TASK
Write the data out again exactly, dropping any images it holds.

DATASET EXCERPT start

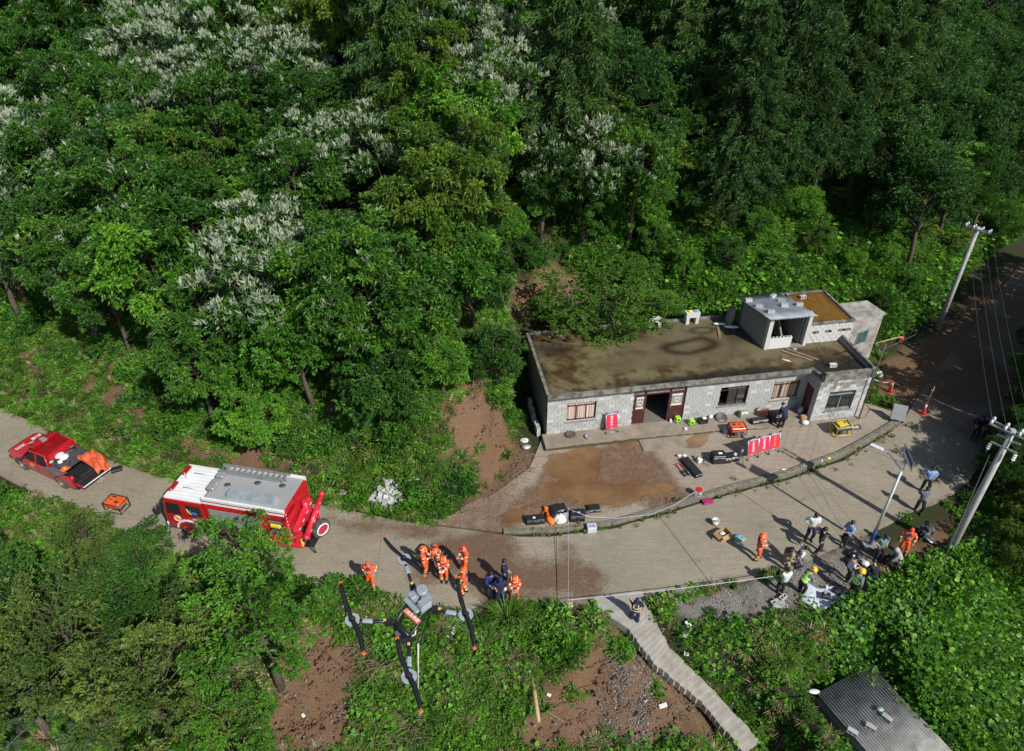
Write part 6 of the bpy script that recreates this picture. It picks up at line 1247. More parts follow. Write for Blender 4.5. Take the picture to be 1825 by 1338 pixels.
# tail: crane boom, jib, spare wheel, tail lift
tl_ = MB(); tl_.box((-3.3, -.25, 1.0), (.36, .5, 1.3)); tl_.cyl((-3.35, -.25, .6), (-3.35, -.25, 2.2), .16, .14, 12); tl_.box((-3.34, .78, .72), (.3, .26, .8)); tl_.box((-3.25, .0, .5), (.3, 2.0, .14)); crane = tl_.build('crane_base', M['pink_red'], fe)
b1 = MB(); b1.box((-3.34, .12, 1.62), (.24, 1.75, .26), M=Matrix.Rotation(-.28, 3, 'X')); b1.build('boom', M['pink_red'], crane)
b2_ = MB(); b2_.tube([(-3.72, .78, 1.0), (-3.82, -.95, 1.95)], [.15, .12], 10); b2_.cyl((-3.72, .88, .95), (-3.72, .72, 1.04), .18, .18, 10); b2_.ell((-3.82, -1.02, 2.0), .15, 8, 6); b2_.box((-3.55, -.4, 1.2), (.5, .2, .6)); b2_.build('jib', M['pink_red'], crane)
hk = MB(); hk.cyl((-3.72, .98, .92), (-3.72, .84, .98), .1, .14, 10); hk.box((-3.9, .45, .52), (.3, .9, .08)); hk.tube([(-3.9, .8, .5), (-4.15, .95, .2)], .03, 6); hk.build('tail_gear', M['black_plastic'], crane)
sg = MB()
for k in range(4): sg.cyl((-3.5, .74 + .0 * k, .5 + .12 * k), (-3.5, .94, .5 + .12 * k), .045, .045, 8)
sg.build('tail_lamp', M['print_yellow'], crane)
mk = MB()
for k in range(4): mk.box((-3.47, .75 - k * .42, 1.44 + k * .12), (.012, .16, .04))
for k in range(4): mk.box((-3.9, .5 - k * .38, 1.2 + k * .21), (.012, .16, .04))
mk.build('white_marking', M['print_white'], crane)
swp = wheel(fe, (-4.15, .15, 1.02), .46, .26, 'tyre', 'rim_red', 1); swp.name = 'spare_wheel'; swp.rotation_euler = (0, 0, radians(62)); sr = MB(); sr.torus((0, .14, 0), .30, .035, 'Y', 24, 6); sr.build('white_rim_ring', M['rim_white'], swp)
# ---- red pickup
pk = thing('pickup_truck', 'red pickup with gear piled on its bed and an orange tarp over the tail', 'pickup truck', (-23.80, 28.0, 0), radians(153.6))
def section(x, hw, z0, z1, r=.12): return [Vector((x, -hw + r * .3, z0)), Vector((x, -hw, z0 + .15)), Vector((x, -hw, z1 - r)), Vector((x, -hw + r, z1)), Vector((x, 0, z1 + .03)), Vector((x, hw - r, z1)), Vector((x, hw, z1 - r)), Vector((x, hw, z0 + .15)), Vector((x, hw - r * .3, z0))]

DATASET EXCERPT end

EXERCISE ANSWER
Write part 6 of the bpy script that recreates this picture. It picks up at line 1247. More parts follow. Write for Blender 4.5. Take the picture to be 1825 by 1338 pixels.
# tail: crane boom, jib, spare wheel, tail lift
tl_ = MB(); tl_.box((-3.3, -.25, 1.0), (.36, .5, 1.3)); tl_.cyl((-3.35, -.25, .6), (-3.35, -.25, 2.2), .16, .14, 12); tl_.box((-3.34, .78, .72), (.3, .26, .8)); tl_.box((-3.25, .0, .5), (.3, 2.0, .14)); crane = tl_.build('crane_base', M['pink_red'], fe)
b1 = MB(); b1.box((-3.34, .12, 1.62), (.24, 1.75, .26), M=Matrix.Rotation(-.28, 3, 'X')); b1.build('boom', M['pink_red'], crane)
b2_ = MB(); b2_.tube([(-3.72, .78, 1.0), (-3.82, -.95, 1.95)], [.15, .12], 10); b2_.cyl((-3.72, .88, .95), (-3.72, .72, 1.04), .18, .18, 10); b2_.ell((-3.82, -1.02, 2.0), .15, 8, 6); b2_.box((-3.55, -.4, 1.2), (.5, .2, .6)); b2_.build('jib', M['pink_red'], crane)
hk = MB(); hk.cyl((-3.72, .98, .92), (-3.72, .84, .98), .1, .14, 10); hk.box((-3.9, .45, .52), (.3, .9, .08)); hk.tube([(-3.9, .8, .5), (-4.15, .95, .2)], .03, 6); hk.build('tail_gear', M['black_plastic'], crane)
sg = MB()
for k in range(4): sg.cyl((-3.5, .74 + .0 * k, .5 + .12 * k), (-3.5, .94, .5 + .12 * k), .045, .045, 8)
sg.build('tail_lamp', M['print_yellow'], crane)
mk = MB()
for k in range(4): mk.box((-3.47, .75 - k * .42, 1.44 + k * .12), (.012, .16, .04))
for k in range(4): mk.box((-3.9, .5 - k * .38, 1.2 + k * .21), (.012, .16, .04))
mk.build('white_marking', M['print_white'], crane)
swp = wheel(fe, (-4.15, .15, 1.02), .46, .26, 'tyre', 'rim_red', 1); swp.name = 'spare_wheel'; swp.rotation_euler = (0, 0, radians(62)); sr = MB(); sr.torus((0, .14, 0), .30, .035, 'Y', 24, 6); sr.build('white_rim_ring', M['rim_white'], swp)
# ---- red pickup
pk = thing('pickup_truck', 'red pickup with gear piled on its bed and an orange tarp over the tail', 'pickup truck', (-23.80, 28.0, 0), radians(153.6))
def section(x, hw, z0, z1, r=.12): return [Vector((x, -hw + r * .3, z0)), Vector((x, -hw, z0 + .15)), Vector((x, -hw, z1 - r)), Vector((x, -hw + r, z1)), Vector((x, 0, z1 + .03)), Vector((x, hw - r, z1)), Vector((x, hw, z1 - r)), Vector((x, hw, z0 + .15)), Vector((x, hw - r * .3, z0))]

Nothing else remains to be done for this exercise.